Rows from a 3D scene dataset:
= = = = = = =
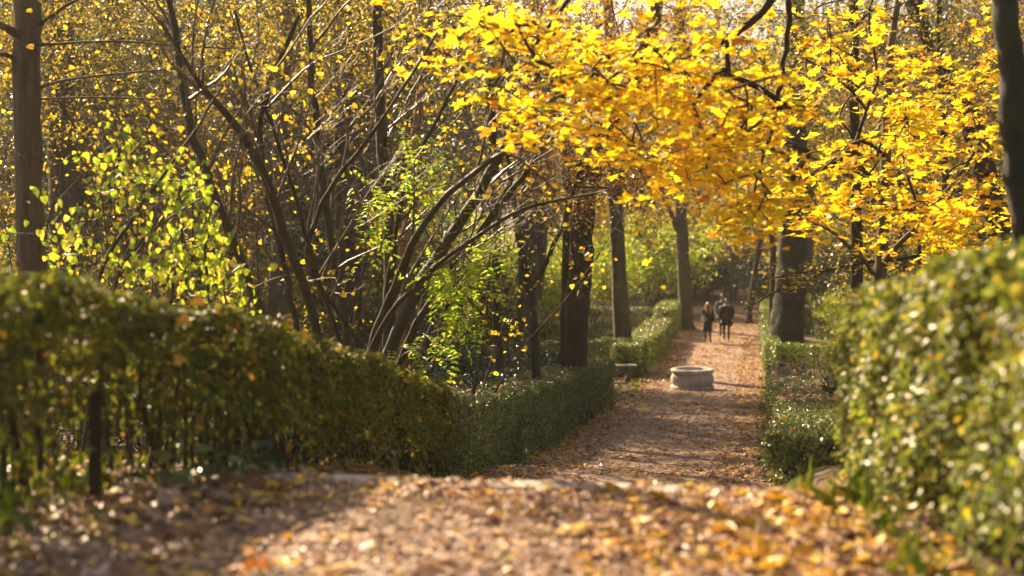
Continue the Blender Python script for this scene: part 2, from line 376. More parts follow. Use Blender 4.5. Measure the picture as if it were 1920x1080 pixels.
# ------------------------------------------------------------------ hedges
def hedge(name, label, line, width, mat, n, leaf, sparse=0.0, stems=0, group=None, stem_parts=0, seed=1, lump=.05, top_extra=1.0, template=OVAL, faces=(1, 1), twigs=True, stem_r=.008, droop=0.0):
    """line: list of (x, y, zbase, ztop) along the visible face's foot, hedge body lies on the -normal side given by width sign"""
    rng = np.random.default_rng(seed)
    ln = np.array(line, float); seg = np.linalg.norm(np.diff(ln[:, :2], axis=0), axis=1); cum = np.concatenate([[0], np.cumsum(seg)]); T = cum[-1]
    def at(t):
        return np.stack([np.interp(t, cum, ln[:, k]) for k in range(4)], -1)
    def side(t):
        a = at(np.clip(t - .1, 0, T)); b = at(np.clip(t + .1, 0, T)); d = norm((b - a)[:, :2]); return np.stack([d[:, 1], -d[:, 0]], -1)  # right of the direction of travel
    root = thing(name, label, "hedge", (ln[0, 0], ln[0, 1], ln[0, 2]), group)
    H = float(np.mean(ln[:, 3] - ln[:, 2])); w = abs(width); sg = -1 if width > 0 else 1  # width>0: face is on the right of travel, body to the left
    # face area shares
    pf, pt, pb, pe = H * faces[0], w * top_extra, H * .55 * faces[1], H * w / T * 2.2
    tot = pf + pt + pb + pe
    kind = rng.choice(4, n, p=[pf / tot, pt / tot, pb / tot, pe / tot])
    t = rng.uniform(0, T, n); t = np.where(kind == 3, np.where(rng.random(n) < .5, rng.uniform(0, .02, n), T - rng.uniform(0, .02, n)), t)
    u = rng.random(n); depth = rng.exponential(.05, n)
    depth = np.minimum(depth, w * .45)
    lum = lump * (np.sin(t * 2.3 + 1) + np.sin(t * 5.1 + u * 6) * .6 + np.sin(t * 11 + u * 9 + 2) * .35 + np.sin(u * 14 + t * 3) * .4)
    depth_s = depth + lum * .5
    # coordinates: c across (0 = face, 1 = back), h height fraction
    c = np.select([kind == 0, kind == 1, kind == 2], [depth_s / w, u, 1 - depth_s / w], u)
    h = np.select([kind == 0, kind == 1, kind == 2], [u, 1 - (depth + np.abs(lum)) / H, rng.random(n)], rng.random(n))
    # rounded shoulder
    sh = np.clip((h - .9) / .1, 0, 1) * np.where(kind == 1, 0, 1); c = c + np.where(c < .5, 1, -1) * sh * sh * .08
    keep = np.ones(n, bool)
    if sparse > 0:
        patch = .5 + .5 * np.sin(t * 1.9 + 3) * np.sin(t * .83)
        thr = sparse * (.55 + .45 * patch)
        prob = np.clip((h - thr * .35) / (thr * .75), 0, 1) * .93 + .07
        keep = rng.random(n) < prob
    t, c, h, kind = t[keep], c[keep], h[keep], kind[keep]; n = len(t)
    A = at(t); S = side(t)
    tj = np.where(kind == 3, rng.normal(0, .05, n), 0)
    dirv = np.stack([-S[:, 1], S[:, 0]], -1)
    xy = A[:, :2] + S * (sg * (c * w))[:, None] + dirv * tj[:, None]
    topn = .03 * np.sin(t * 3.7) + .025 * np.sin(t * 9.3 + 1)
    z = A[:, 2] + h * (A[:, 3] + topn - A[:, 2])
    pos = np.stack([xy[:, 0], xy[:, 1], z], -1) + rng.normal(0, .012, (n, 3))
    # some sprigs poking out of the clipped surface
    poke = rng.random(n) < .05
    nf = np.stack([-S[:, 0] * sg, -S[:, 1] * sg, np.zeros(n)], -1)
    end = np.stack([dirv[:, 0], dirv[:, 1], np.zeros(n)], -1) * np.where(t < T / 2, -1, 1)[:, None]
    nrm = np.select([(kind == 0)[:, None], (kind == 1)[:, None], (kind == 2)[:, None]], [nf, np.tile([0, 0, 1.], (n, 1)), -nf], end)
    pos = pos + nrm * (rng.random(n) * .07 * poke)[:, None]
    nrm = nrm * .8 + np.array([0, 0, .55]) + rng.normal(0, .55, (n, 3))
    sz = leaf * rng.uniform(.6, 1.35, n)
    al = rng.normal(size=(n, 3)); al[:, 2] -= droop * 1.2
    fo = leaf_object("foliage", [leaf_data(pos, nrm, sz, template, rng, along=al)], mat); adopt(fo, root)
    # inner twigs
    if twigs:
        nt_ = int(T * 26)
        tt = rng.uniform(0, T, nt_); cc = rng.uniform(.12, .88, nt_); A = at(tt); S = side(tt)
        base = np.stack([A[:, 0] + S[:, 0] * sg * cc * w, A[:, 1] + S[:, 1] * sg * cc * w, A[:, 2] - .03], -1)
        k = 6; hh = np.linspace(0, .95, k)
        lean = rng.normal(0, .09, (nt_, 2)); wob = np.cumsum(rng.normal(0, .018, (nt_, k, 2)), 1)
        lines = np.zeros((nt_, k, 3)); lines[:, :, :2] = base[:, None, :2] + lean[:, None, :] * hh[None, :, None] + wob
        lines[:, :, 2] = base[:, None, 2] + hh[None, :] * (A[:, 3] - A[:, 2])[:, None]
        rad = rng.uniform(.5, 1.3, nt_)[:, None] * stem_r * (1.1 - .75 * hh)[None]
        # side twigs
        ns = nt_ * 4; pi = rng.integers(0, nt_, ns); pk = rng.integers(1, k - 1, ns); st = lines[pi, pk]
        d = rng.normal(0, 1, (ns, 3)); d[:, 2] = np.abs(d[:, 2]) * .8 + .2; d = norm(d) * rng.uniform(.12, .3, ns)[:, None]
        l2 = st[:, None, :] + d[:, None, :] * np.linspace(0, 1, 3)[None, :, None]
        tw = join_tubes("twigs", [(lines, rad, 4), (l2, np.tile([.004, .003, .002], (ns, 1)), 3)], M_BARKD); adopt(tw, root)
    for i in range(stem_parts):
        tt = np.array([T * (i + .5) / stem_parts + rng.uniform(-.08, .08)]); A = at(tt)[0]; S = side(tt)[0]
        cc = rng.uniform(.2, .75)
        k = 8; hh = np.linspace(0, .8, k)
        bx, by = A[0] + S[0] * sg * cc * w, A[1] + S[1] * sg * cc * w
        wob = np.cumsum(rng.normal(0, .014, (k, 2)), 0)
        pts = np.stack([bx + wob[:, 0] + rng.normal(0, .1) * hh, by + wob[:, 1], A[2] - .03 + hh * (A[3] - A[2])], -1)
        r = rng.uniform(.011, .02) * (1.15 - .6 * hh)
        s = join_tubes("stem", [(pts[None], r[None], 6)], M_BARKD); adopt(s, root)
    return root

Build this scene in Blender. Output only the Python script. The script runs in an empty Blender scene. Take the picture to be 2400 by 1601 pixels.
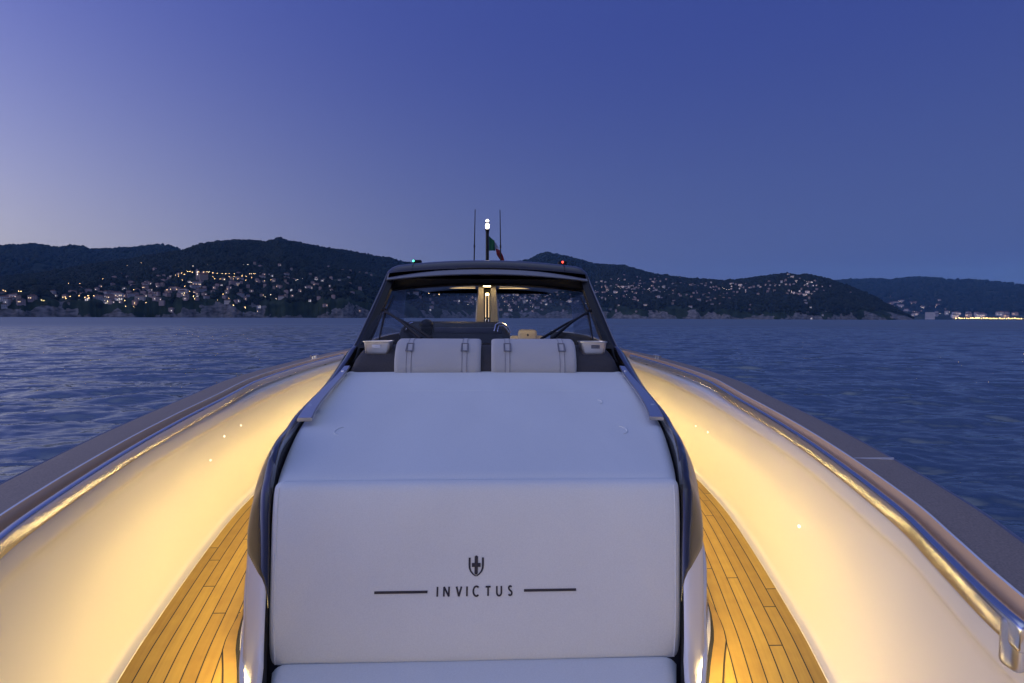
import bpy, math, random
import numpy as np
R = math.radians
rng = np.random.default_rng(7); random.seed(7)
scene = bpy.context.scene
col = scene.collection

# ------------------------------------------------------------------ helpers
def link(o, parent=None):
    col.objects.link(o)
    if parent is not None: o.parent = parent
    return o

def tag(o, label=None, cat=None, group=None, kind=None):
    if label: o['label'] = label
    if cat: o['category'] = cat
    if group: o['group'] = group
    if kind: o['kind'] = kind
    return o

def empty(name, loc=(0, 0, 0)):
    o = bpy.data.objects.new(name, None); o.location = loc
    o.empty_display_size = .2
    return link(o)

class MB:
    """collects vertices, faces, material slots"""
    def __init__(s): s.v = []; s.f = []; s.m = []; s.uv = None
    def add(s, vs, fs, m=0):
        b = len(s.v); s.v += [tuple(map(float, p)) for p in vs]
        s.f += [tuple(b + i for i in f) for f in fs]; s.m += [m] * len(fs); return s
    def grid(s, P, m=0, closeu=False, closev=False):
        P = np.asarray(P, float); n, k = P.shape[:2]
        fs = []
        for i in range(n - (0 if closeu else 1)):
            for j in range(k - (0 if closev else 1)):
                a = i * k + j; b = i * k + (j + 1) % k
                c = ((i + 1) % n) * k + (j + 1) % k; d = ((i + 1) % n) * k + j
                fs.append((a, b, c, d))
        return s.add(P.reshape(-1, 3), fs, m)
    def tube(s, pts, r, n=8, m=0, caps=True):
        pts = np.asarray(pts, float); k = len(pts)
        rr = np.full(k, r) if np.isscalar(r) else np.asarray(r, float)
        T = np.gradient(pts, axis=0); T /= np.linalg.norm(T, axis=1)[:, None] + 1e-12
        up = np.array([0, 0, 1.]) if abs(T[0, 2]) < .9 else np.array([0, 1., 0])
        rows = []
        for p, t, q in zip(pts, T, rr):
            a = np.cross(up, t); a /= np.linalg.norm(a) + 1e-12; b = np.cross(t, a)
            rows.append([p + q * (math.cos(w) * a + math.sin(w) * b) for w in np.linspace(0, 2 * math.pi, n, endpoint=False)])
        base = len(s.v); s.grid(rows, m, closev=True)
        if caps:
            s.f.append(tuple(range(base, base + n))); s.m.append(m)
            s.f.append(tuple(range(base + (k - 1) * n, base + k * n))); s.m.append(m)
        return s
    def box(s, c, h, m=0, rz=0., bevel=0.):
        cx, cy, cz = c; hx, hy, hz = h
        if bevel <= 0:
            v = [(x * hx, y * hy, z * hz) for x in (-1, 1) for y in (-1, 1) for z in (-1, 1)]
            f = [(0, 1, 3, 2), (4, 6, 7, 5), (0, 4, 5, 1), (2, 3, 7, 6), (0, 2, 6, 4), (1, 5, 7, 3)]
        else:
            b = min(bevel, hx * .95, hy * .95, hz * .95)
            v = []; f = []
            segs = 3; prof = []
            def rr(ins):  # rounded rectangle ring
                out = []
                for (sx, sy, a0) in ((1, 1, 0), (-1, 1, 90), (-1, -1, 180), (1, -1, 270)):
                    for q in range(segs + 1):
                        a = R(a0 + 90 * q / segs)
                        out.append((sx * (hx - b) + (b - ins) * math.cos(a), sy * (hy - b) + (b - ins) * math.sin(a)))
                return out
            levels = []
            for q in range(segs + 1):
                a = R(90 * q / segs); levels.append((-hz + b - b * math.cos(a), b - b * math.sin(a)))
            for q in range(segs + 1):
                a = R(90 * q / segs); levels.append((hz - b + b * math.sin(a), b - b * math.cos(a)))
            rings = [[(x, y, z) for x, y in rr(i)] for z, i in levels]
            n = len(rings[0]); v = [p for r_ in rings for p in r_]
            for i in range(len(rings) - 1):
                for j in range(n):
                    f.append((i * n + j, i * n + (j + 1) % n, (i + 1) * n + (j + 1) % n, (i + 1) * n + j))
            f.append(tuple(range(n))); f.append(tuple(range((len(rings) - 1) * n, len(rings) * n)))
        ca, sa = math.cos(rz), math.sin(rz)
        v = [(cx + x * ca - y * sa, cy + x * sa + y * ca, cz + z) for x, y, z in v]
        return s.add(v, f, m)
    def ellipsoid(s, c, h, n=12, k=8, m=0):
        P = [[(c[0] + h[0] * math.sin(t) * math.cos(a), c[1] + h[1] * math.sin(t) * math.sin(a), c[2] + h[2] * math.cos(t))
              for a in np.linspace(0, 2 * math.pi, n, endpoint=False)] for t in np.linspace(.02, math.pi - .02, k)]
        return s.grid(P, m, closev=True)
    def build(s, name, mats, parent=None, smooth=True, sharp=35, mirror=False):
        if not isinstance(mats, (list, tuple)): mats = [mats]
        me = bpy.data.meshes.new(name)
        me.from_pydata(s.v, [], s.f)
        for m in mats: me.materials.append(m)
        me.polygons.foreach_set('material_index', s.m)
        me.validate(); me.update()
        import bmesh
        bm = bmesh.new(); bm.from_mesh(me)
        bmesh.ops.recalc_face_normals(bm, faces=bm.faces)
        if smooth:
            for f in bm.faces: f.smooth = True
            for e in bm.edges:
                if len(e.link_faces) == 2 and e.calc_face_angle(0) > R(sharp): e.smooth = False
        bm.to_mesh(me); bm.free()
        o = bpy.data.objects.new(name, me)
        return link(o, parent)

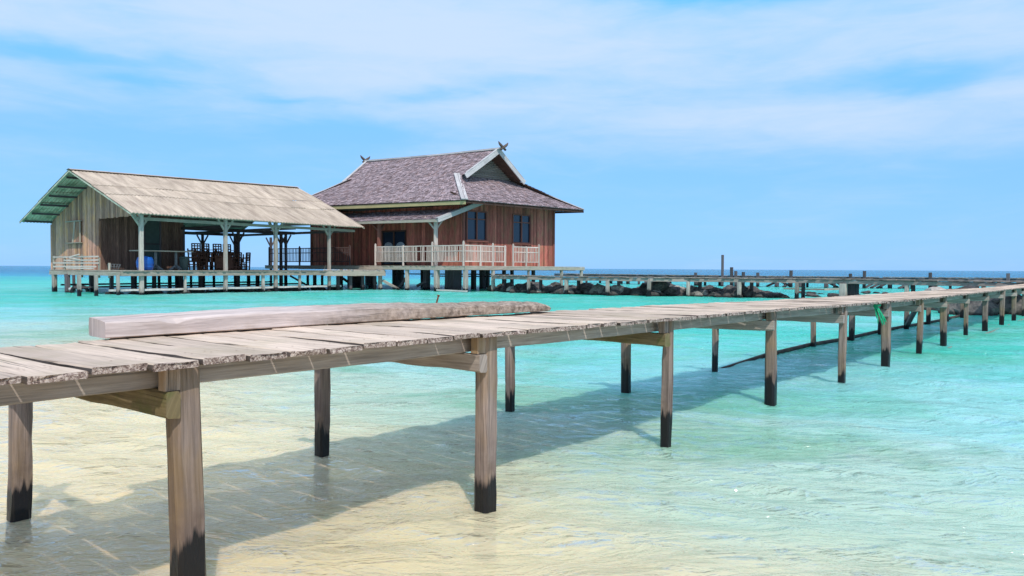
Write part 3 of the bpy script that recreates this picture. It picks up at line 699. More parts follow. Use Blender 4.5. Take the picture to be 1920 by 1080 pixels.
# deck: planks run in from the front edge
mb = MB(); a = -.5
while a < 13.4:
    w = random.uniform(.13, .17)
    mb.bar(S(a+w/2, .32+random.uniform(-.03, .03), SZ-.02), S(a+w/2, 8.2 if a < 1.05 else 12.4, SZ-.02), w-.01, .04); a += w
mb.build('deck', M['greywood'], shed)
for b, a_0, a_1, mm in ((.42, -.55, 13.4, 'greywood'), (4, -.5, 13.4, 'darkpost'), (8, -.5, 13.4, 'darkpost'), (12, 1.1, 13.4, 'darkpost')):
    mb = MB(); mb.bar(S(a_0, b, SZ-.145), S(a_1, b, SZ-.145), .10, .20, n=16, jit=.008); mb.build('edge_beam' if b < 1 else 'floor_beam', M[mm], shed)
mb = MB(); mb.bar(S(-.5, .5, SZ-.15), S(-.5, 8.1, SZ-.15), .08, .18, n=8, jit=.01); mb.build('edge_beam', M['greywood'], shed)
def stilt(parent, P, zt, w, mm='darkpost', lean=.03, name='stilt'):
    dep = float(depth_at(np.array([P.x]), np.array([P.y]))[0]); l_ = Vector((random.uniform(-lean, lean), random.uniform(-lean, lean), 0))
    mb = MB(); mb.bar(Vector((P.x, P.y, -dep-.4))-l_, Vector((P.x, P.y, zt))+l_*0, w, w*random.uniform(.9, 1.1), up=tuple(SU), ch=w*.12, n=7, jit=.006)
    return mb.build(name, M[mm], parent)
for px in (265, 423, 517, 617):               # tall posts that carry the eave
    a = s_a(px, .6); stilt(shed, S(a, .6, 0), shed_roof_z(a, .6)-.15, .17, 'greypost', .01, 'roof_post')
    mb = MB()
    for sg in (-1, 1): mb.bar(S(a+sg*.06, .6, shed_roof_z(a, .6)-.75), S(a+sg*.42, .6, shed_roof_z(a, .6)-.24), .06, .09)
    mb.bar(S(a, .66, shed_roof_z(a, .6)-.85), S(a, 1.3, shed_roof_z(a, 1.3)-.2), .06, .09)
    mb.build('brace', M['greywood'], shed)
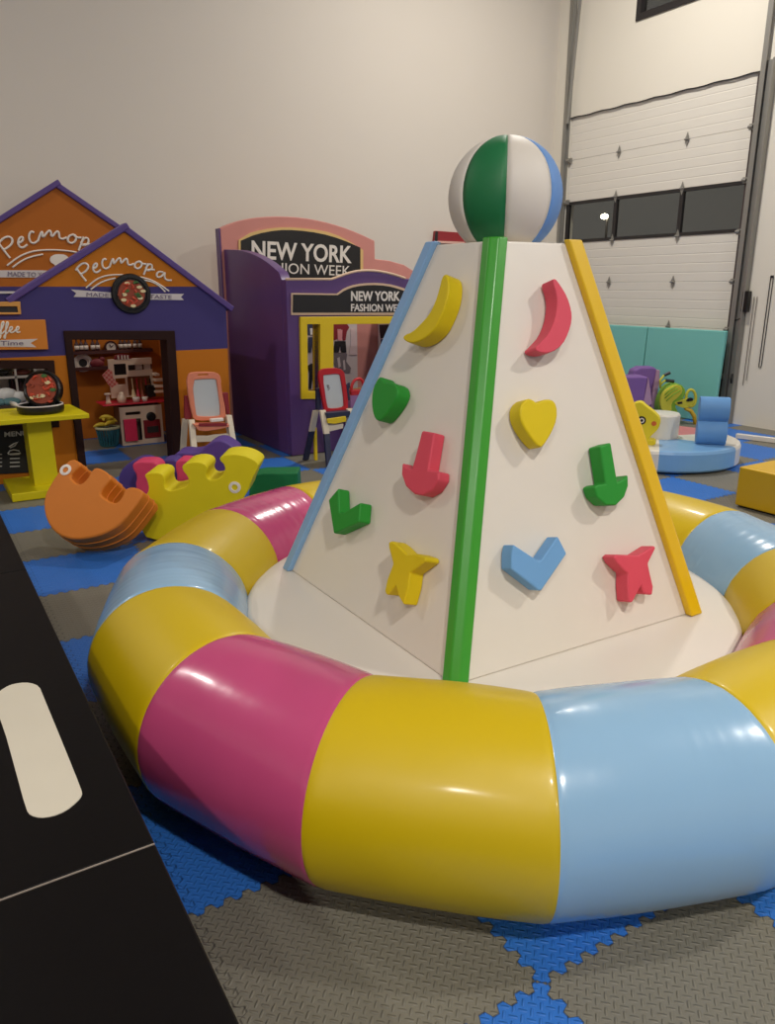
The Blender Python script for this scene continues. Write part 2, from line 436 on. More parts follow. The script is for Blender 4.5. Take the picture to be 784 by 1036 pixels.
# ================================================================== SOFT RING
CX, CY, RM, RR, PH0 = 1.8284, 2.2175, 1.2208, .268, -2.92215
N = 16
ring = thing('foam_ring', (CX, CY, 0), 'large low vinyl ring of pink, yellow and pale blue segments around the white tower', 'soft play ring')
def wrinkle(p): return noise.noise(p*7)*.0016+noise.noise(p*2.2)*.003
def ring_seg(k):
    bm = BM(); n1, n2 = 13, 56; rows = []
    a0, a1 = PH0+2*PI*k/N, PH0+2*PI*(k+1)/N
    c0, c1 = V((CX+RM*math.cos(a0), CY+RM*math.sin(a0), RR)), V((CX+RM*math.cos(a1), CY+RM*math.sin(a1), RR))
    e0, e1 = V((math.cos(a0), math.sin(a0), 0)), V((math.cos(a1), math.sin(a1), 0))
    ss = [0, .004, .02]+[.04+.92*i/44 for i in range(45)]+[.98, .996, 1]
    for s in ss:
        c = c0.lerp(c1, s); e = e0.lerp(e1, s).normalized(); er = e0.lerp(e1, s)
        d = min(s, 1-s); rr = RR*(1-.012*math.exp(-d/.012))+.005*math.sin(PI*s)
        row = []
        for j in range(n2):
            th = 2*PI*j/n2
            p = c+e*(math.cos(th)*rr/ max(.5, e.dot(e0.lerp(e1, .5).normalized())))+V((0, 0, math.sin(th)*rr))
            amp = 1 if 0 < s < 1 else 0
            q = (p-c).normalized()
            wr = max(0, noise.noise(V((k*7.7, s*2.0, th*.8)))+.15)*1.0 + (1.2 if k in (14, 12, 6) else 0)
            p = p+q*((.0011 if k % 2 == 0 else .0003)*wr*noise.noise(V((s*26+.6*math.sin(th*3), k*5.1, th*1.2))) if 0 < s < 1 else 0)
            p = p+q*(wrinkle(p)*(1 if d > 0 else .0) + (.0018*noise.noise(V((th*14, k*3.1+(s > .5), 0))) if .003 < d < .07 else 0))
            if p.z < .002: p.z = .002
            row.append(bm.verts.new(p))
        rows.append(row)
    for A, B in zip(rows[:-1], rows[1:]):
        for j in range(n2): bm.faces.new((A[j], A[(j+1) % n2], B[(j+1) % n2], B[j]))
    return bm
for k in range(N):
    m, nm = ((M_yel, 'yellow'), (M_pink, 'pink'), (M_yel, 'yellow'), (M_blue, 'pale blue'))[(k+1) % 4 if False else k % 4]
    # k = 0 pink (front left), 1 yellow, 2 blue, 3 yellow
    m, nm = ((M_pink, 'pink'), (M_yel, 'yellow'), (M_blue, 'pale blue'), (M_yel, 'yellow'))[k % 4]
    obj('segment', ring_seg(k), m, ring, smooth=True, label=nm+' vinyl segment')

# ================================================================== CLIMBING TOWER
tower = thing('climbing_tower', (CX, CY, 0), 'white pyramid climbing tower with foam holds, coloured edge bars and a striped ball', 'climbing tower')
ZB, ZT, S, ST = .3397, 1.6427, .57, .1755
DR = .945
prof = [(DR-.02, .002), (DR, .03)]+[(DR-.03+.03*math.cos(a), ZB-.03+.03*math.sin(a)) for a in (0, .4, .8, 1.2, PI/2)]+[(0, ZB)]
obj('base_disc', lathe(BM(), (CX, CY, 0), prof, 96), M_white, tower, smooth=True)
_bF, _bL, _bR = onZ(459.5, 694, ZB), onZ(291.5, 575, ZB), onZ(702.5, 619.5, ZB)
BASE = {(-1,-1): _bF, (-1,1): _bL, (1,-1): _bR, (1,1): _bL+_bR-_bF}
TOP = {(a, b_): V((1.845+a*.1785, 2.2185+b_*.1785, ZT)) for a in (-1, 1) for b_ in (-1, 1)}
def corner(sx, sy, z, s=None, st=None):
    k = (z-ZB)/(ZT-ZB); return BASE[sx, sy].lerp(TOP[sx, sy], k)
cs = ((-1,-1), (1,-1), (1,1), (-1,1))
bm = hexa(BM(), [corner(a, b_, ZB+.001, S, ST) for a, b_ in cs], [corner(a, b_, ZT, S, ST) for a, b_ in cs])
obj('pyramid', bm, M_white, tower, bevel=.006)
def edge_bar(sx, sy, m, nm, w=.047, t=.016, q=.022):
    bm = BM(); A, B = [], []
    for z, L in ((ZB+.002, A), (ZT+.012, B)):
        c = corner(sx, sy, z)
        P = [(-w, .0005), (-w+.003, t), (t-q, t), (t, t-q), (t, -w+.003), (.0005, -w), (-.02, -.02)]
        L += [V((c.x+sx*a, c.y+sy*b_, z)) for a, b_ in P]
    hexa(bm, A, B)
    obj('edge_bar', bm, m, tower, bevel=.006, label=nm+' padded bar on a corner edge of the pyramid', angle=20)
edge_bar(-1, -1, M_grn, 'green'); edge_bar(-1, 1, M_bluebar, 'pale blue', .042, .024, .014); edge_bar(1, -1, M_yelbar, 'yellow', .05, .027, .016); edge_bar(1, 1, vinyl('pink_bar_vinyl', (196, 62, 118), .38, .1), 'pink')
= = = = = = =
→ What this task involves:
From the records above, pick out and copy each line holding the word "that".

→ Exercise output:
Write part 3 of the bpy script that recreates this picture. It picks up at line 699. More parts follow. Use Blender 4.5. Take the picture to be 1920 by 1080 pixels.
for px in (265, 423, 517, 617):               # tall posts that carry the eave